ZOBACZ ROWNIEŻ: Nagie pośladki na scenie i Polska oskarżana o plagiat. Kontrowersji podczas Eurowizji było o wiele więcej
Sukces Ukrainy na tegorocznej Eurowizji nie był chyba dla nikogo dużym zaskoczeniem. Po finale członkowie ukraińskiego jury znaleźli się w sporym impasie. Ukraiński reporter, Żenia Klimakin w wywiadzie dla Wirtualnej Polski wyznał, że w kraju przeważa ilość głosów oburzenia, związanych z przyznaną dla Polski punktacją, niż z powodu wygranej ukraińskich reprezentantów. Warto również przypomnieć, że Ukraina jest jednym krajem, który w głosowaniu SMS przyznał Krystianowi Ochmanowi pierwsze miejsce.

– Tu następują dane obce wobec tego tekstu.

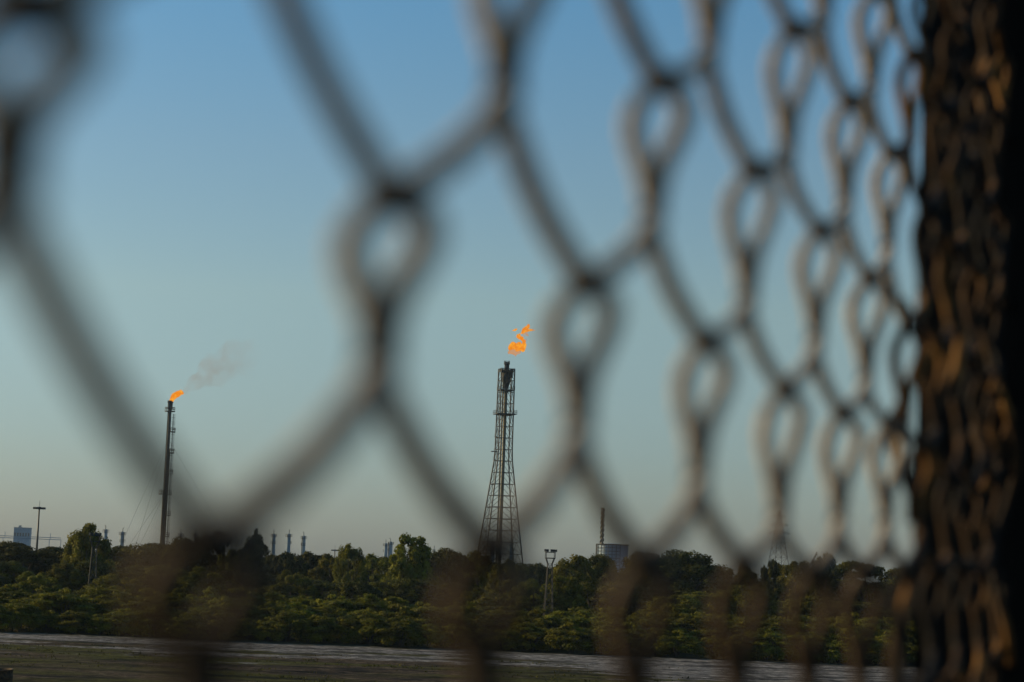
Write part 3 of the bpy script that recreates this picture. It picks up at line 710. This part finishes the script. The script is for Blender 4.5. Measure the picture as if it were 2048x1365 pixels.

Ukraińska publiczność jest mocno obrażona, a nawet oburzona na decyzję ukraińskiego jury. Obserwując to, co dzieje się od sobotniego wieczoru w mediach społecznościowych w Ukrainie, można powiedzieć, że ilość głosów oburzenia z powodu głosowania tamtejszego jury, jest o wiele większa niż… tych cieszących się ze zwycięstwa ukraińskiego kandydata. Zrobiłem nawet swego rodzaju eksperyment, umieszczając post na ten temat na swoim profilu. Efekt był fascynujący: w krótkim czasie pojawiły się tam setki komentarzy oburzonych ludzi. Zapewniali, że ukraińskie społeczeństwo w żadnym stopniu nie zgadza się z decyzją jury. Przepraszali. Żądali przeprosin i wyjaśnień - powiedział dziennikarz.
Klimakin podzielił się również ciekawą informacją, według której ukraiński szef jury, Wadim Lisica w przeszłości miał mieć powiązania z Rosjanami:
Ktoś znalazł informację, że szef jury, Wadim Lisica, pracował kiedyś dla Rosji, od razu pojawiły się więc przypuszczenia i pytania, czy to nie jest jej sprawka. Ruszyło też poszukiwanie wątków rosyjskich w tej sprawie. Było ich sporo, niektóre bardzo daleko idące - dodał.
Dziennikarz jest zdania, że cała kontrowersja związana z przyznawaniem punktacji dla Polski pokazuje jedynie, jak społeczność ukraińska ceni sobie Polaków i ich bezinteresowną pomoc.